▸ **REQUIRED TASK**: Each entry must be given again exactly; images do not belong in the copy.

▸ **RECORDS FOR THE TASK**:
:::

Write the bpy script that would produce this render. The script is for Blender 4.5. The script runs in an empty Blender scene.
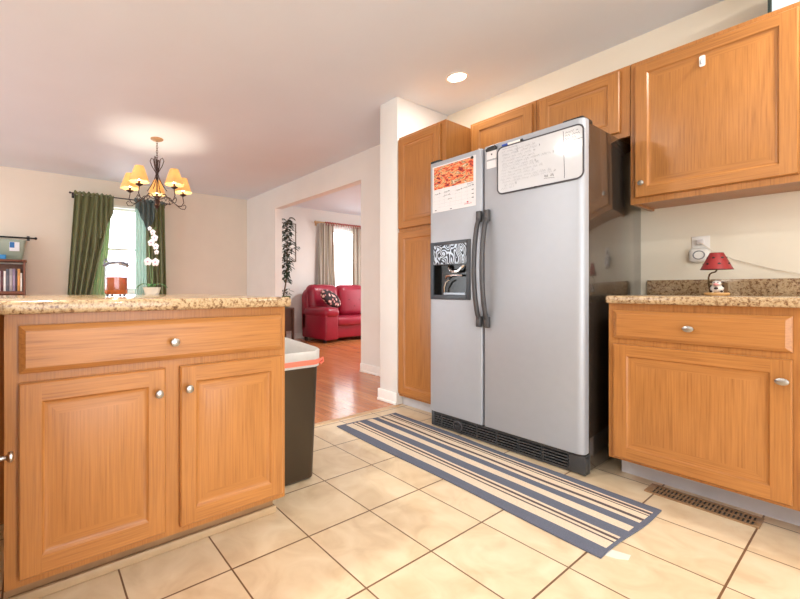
import bpy, bmesh, math, random
from mathutils import Vector, Matrix
random.seed(7)
S = bpy.context.scene
COL = S.collection
PI = math.pi

# ---------------------------------------------------------------- camera, world, lights, exposure
cam_d = bpy.data.cameras.new('camera')
cam = bpy.data.objects.new('camera', cam_d); COL.objects.link(cam)
YAW = math.radians(34.08)
cam.location = (0, 0, 0.9152)
cam.rotation_euler = (PI / 2, 0, -YAW)
cam_d.sensor_fit = 'HORIZONTAL'; cam_d.sensor_width = 36.0
cam_d.lens = 36.0 * 396.8 / 800
cam_d.shift_x = (400 - 302.3) / 800
cam_d.shift_y = -(299.5 - 289.1) / 800
cam_d.clip_start = 0.02
S.camera = cam

world = bpy.data.worlds.new('daylight'); S.world = world
world.use_nodes = True
bg = world.node_tree.nodes['Background']
bg.inputs[0].default_value = (0.93, 0.97, 1.0, 1); bg.inputs[1].default_value = 7.5

S.view_settings.view_transform = 'Standard'; S.view_settings.look = 'None'
S.view_settings.gamma = 1.0; S.view_settings.use_curve_mapping = False
S.view_settings.exposure = -0.1

def area(name, loc, size, power, col=(1, 0.93, 0.82), rot=(0, 0, 0), shape='DISK', sy=None, portal=False):
    d = bpy.data.lights.new(name, 'AREA'); d.shape = shape; d.size = size
    if sy: d.size_y = sy
    d.energy = power; d.color = col
    if portal: d.cycles.is_portal = True
    o = bpy.data.objects.new(name, d); COL.objects.link(o); o.location = loc; o.rotation_euler = rot
    return o
# flush ceiling fixture left of the frame, one visible recessed can, then three added unseen fill cans
CANS = [(2.516, 1.737), (2.45, -0.2), (0.7, -0.5), (-1.3, 0.4)]
FIX = (0.02, 1.77)
area('ceiling_fixture_light', (FIX[0], FIX[1], 2.31), 0.15, 33, (1, 0.97, 0.92))
for k, (x, y) in enumerate(CANS):
    area('can_and_fill_light', (x, y, 2.425), 0.13, (5, 20, 22, 22)[k], (1, 0.97, 0.9))
area('living_fill_light', (5.2, 4.2, 2.31), 0.34, 60, (1, 0.98, 0.95))  # added fill lamp brightening the living room, hidden by the wall
# daylight portals in the window openings; rear and side openings are added for fill
area('portal_dining', (1.10, 6.19, 1.5), 0.70, 1, (1, 1, 1), (-PI / 2, 0, 0), 'RECTANGLE', 1.2, True)
area('portal_living', (5.15, 6.19, 1.5), 0.9, 1, (1, 1, 1), (-PI / 2, 0, 0), 'RECTANGLE', 1.2, True)
area('portal_rear_fill', (0.0, -2.24, 1.1), 3.6, 1, (1, 1, 1), (PI / 2, 0, 0), 'RECTANGLE', 2.0, True)
area('portal_dining_side_fill', (-3.04, 4.1, 1.1), 2.6, 1, (1, 1, 1), (PI / 2, 0, -PI / 2), 'RECTANGLE', 2.0, True)
area('portal_living_side_fill', (7.34, 4.2, 1.4), 2.2, 1, (1, 1, 1), (PI / 2, 0, PI / 2), 'RECTANGLE', 1.4, True)

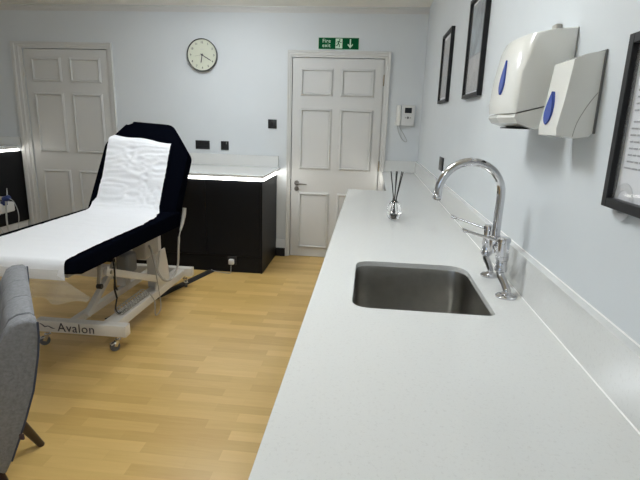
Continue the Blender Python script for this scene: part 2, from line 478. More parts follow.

:::

▸ **RESPONSE BELOW**:
Write the bpy script that would produce this render. The script is for Blender 4.5. The script runs in an empty Blender scene.
import bpy, bmesh, math, random
from mathutils import Vector, Matrix
random.seed(7)
S = bpy.context.scene
COL = S.collection
PI = math.pi

# ---------------------------------------------------------------- camera, world, lights, exposure
cam_d = bpy.data.cameras.new('camera')
cam = bpy.data.objects.new('camera', cam_d); COL.objects.link(cam)
YAW = math.radians(34.08)
cam.location = (0, 0, 0.9152)
cam.rotation_euler = (PI / 2, 0, -YAW)
cam_d.sensor_fit = 'HORIZONTAL'; cam_d.sensor_width = 36.0
cam_d.lens = 36.0 * 396.8 / 800
cam_d.shift_x = (400 - 302.3) / 800
cam_d.shift_y = -(299.5 - 289.1) / 800
cam_d.clip_start = 0.02
S.camera = cam

world = bpy.data.worlds.new('daylight'); S.world = world
world.use_nodes = True
bg = world.node_tree.nodes['Background']
bg.inputs[0].default_value = (0.93, 0.97, 1.0, 1); bg.inputs[1].default_value = 7.5

S.view_settings.view_transform = 'Standard'; S.view_settings.look = 'None'
S.view_settings.gamma = 1.0; S.view_settings.use_curve_mapping = False
S.view_settings.exposure = -0.1

def area(name, loc, size, power, col=(1, 0.93, 0.82), rot=(0, 0, 0), shape='DISK', sy=None, portal=False):
    d = bpy.data.lights.new(name, 'AREA'); d.shape = shape; d.size = size
    if sy: d.size_y = sy
    d.energy = power; d.color = col
    if portal: d.cycles.is_portal = True
    o = bpy.data.objects.new(name, d); COL.objects.link(o); o.location = loc; o.rotation_euler = rot
    return o
# flush ceiling fixture left of the frame, one visible recessed can, then three added unseen fill cans
CANS = [(2.516, 1.737), (2.45, -0.2), (0.7, -0.5), (-1.3, 0.4)]
FIX = (0.02, 1.77)
area('ceiling_fixture_light', (FIX[0], FIX[1], 2.31), 0.15, 33, (1, 0.97, 0.92))
for k, (x, y) in enumerate(CANS):
    area('can_and_fill_light', (x, y, 2.425), 0.13, (5, 20, 22, 22)[k], (1, 0.97, 0.9))
area('living_fill_light', (5.2, 4.2, 2.31), 0.34, 60, (1, 0.98, 0.95))  # added fill lamp brightening the living room, hidden by the wall
# daylight portals in the window openings; rear and side openings are added for fill
area('portal_dining', (1.10, 6.19, 1.5), 0.70, 1, (1, 1, 1), (-PI / 2, 0, 0), 'RECTANGLE', 1.2, True)
area('portal_living', (5.15, 6.19, 1.5), 0.9, 1, (1, 1, 1), (-PI / 2, 0, 0), 'RECTANGLE', 1.2, True)
area('portal_rear_fill', (0.0, -2.24, 1.1), 3.6, 1, (1, 1, 1), (PI / 2, 0, 0), 'RECTANGLE', 2.0, True)
area('portal_dining_side_fill', (-3.04, 4.1, 1.1), 2.6, 1, (1, 1, 1), (PI / 2, 0, -PI / 2), 'RECTANGLE', 2.0, True)
area('portal_living_side_fill', (7.34, 4.2, 1.4), 2.2, 1, (1, 1, 1), (PI / 2, 0, PI / 2), 'RECTANGLE', 1.4, True)

Continue the Blender Python script for this scene: part 2, from line 478. More parts follow.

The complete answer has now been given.